From the top of the records below down to the line containing "col = sc.collection", reproduce every line exactly.

────────

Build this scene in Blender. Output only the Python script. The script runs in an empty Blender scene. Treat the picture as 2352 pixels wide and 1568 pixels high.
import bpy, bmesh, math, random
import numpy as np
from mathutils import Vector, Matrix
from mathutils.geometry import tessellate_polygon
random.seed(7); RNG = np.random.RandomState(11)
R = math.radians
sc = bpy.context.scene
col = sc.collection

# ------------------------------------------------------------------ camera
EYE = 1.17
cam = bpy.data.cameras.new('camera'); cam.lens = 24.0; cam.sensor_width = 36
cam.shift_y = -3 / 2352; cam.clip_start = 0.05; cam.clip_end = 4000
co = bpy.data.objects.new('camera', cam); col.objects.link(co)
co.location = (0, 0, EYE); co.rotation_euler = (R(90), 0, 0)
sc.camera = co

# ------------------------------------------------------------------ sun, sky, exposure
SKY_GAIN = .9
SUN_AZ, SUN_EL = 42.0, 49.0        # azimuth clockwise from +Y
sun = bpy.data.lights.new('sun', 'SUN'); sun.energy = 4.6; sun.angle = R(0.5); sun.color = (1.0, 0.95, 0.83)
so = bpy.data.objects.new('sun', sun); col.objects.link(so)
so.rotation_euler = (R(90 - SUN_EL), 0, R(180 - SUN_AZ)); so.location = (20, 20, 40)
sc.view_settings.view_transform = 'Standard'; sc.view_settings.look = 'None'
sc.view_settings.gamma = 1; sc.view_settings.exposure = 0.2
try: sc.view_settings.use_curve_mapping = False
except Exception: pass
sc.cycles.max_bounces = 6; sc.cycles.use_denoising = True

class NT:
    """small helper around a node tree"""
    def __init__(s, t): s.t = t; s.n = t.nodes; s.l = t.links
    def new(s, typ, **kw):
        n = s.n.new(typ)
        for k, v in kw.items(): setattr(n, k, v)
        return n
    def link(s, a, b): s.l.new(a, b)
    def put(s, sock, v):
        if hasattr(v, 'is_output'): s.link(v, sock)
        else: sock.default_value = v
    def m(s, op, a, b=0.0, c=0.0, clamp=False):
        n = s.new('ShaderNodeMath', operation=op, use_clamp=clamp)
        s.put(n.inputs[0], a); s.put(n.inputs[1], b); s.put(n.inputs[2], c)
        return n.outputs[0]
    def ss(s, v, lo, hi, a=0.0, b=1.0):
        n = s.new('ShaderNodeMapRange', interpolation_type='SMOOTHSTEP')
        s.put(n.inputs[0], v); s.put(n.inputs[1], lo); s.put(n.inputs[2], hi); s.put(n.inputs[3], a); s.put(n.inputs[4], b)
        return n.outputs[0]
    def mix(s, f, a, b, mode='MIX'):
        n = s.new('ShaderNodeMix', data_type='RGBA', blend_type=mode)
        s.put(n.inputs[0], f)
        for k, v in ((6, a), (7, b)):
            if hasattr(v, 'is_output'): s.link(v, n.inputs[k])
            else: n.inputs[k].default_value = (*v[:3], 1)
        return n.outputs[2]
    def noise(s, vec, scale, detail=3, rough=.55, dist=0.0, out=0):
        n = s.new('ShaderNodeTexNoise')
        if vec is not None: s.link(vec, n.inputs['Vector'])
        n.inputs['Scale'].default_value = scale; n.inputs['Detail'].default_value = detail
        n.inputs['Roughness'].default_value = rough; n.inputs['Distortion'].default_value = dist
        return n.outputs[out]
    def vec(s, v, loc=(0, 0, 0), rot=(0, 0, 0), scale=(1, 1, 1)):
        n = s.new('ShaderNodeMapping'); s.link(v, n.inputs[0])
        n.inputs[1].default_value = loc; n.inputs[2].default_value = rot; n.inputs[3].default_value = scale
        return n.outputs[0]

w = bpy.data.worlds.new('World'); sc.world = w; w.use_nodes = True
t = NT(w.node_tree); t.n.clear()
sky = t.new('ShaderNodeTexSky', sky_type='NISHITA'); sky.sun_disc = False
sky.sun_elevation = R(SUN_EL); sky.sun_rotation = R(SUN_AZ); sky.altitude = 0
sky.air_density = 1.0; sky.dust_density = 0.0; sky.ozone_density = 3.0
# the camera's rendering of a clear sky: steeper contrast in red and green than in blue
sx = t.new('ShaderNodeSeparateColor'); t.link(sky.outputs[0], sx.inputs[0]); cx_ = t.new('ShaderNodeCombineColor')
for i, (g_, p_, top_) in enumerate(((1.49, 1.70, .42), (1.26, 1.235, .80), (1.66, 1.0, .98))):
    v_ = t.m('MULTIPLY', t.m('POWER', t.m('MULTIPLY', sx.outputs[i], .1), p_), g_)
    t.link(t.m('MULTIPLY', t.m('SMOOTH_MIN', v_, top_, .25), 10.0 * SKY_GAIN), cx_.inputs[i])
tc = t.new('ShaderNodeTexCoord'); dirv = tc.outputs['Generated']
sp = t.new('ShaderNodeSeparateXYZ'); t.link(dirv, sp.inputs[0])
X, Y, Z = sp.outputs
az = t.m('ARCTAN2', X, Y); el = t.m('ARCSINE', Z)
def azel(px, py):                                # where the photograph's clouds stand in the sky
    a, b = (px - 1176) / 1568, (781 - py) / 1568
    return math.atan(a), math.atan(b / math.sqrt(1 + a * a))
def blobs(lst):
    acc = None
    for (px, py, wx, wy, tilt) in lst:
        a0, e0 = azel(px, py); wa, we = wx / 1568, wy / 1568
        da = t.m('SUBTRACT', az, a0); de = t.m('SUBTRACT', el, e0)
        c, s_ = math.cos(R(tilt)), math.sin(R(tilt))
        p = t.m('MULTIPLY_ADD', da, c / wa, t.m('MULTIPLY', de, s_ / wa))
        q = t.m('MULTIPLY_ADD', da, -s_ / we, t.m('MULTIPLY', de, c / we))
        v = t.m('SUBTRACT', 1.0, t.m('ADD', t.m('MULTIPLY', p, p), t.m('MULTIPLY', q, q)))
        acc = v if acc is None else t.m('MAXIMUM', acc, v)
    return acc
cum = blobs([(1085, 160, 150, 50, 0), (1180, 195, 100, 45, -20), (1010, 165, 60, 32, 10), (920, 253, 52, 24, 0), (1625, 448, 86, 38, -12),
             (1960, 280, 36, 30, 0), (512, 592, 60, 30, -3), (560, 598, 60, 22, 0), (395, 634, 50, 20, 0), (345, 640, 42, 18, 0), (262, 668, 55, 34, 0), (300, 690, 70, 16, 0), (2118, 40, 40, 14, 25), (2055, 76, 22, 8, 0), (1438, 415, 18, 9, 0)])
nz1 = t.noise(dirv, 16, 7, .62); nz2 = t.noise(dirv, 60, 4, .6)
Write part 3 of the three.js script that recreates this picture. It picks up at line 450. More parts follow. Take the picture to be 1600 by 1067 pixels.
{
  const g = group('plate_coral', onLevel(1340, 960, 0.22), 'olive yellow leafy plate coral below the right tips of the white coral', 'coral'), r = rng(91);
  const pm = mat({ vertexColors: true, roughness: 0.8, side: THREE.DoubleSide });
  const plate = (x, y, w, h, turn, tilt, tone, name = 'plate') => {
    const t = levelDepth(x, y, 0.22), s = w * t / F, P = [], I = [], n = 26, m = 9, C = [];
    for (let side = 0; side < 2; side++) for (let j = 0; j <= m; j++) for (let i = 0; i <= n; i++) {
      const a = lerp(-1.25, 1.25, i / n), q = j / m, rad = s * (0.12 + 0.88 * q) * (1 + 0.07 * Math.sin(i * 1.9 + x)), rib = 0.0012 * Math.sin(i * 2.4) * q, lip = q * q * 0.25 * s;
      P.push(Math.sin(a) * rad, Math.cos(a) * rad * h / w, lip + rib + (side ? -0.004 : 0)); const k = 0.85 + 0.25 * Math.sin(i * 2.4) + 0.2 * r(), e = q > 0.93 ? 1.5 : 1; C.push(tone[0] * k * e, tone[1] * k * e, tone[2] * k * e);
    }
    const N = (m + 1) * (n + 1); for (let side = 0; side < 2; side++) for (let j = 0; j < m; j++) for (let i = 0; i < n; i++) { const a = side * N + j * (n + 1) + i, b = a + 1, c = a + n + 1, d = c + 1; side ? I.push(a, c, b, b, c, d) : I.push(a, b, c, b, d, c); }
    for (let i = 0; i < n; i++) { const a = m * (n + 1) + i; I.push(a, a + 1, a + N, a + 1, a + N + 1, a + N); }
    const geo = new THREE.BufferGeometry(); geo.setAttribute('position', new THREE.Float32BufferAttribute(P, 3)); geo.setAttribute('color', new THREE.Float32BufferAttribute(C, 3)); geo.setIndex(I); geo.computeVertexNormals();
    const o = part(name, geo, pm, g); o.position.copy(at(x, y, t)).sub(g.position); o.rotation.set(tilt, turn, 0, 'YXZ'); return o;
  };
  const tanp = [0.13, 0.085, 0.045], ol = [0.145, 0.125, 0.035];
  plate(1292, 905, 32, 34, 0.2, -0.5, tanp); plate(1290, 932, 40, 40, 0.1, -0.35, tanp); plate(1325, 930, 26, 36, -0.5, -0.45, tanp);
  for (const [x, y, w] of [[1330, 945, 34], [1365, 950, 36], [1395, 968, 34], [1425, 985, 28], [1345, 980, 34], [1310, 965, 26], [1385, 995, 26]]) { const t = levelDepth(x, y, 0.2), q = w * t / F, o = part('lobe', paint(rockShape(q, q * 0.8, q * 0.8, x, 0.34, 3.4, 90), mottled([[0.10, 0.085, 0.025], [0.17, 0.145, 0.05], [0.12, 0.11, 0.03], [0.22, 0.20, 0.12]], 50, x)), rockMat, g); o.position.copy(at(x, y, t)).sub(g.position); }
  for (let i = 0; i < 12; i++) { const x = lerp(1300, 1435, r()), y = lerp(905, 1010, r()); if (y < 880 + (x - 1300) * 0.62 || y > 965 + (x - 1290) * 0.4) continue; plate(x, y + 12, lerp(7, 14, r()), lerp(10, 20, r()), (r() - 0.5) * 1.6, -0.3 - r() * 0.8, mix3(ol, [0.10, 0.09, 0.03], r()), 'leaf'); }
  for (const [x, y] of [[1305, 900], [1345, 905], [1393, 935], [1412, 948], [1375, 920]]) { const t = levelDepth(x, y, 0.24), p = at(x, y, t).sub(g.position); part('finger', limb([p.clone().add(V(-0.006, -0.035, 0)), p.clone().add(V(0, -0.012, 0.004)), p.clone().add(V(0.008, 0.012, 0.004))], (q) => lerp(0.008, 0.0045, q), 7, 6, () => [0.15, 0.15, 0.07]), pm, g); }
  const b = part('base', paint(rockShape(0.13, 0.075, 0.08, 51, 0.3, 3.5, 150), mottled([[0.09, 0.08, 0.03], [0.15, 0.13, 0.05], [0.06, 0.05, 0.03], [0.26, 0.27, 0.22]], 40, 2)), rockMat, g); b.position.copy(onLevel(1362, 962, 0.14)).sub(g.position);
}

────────

● The response
Build this scene in Blender. Output only the Python script. The script runs in an empty Blender scene. Treat the picture as 2352 pixels wide and 1568 pixels high.
import bpy, bmesh, math, random
import numpy as np
from mathutils import Vector, Matrix
from mathutils.geometry import tessellate_polygon
random.seed(7); RNG = np.random.RandomState(11)
R = math.radians
sc = bpy.context.scene
col = sc.collection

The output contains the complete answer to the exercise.